- Bom, Dra. Glória: neste ponto já nem pergunto o que mais a cuskice ajudou a inventar ou descobrir. Pelos vistos foi tudo ou quase tudo o que existe debaixo do sol, ou há excepções?
- Mas quais excepções, rapaz? o que mais contribui para a descoberta ou invenção de algo é a curiosidade, certo? e o que é a curiosidade senão a mais refinada forma de cusquice? muitos acham que foi por causa dos negócios e negociatas que se fizeram as descobertas marítimas, por exemplo!
Ora isso é uma visão muito redutora.
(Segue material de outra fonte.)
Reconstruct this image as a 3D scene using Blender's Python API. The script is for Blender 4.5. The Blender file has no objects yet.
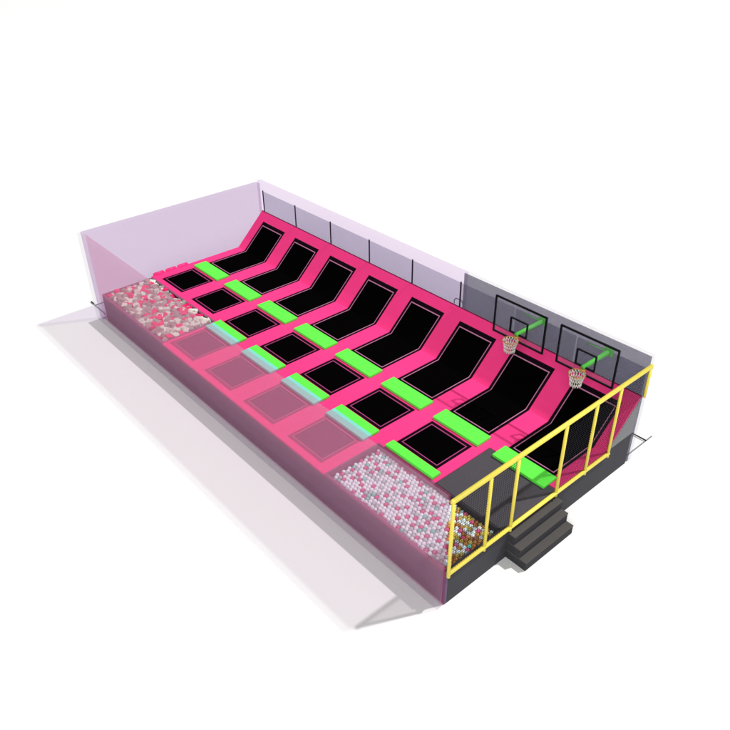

Decerto que antes de um qualquer maduro se sentar à beira-mar para pensar em pimenta, em canela e nos lucros que podia fazer com elas, há-de ter havido muita gente que olhou para o outro lado do mar e pensou algo deste género: «quem viverá para aquelas bandas? e como viverá? melhor ou pior do que eu? e gajas boas, haverá por lá? e se sim, quantas? serão louras ou morenas? terão os mesmos hábitos que as de cá, e preferirão esperar que «chova» ou serão menos passivas e mais do género «agarrem-me senão vou-me a eles?».
O mesmo vale para outro tipo de travessias! Veja-se o Marquito do Polo: alguém achará que ele saiu da sua Génova Natal, percorreu milhares e milhares de quilómetros para comprar e vender coisas, como um vulgar caixeiro viajante?!? claro que não: o rapaz foi à China para cuskar e olá se cuskou; ora leiam lá bem as memórias dele! por sua vez o grande Khan, à época imperador, também não perdeu a oportunidade de cuskar tudo o que pôde sobre essas estranhas terras ocidentais, habitadas por bárbaros de olhos arregalados.
E a história repete-se cada vez que um ocidental chega a oriente ou um oriental se passeia por estas bandas. E volta a repetir-se quando os europeus chegam às Américas: importante importante, antes de saber se há ouro, prata, especiarias ou outra inutilidade qualquer, é saber se aquela maltinha vive em cidades, vilas ou aldeias, que tipo de casas constrói, se vivem ou não em família alargada, que tipo de relações estabelecem entre eles, como são os seus cerimoniais, sejam os de casamento ou os fúnebres, como fazem os seus ritos de iniciação, tudo enfim, matérias da mais típica e ronceira cuskice!
E para que não se esqueçam de nada, todo o viajante que se preza leva um ou mais escribas ou cronistas, para anotarem todos os pormenores, não se vão esquecer certas coisas divertidas na viagem de regresso.
E que sucesso estrondoso, quando regressavam e contavam, na Corte ou nas tabernas, as suas aventuras: rebanhos de pessoas se acotovelavam para poderem ouvir, sem perder pitada, os aventureiros : as mulheres faziam-lhes olhinhos (e alguns homens também), as crianças arregalavam olhos e ouvidos e só um ou outro céptico ciumento torcia o nariz como quem diz: «sim, sim, está bem está: gajas todas nuas a passear nas praias, e de borla: e anjinhos e sereias, também não viste, ò caroceiro?».
Tudo isto sabemos que era assim, pois muitas vezes estes cronistas foram, por ciúmes, achincalhados, vilipendiados e gozados como grandes mentirosos.
Mas o que é facto é que os cuskos aprendem depressa a dar a volta por cima, basta pensarem assim: « ah eles não acreditam que há indias boas como o milho (que eles também não sabiam o que era)? pois da próxima trago indias, milho e mais alguma coisa para lhes tapar a boca, aos maledicentes! ah e também não acreditam que existem umas ervitas que fumadas põe qualquer gajo rir? pois o último a rir há-de rir melhor! e por aí adiante, há dúvidas? importa-se e tapa-se a boca dos INVEJOSOS!
Claro que as provas que os cuskos foram trazendo daquilo que diziam, estimulavam mais gente a partir, mar adentro, para paragens distantes. com a seguinte promessa engatilhada: «rais me partam se não hei-de descobrir gente mais esquisita e susceptível de ser gozada do que o choco do Pêro Vais de Caminha!».
E se assim o pensavam, melhor o faziam, excepto quando a nau ia ao fundo com toda a tripulação: nesse caso não se vinha a saber de nada, o que era um grande desgosto para todos, principalmente para os que vivem sempre à espera da cuskice alheia!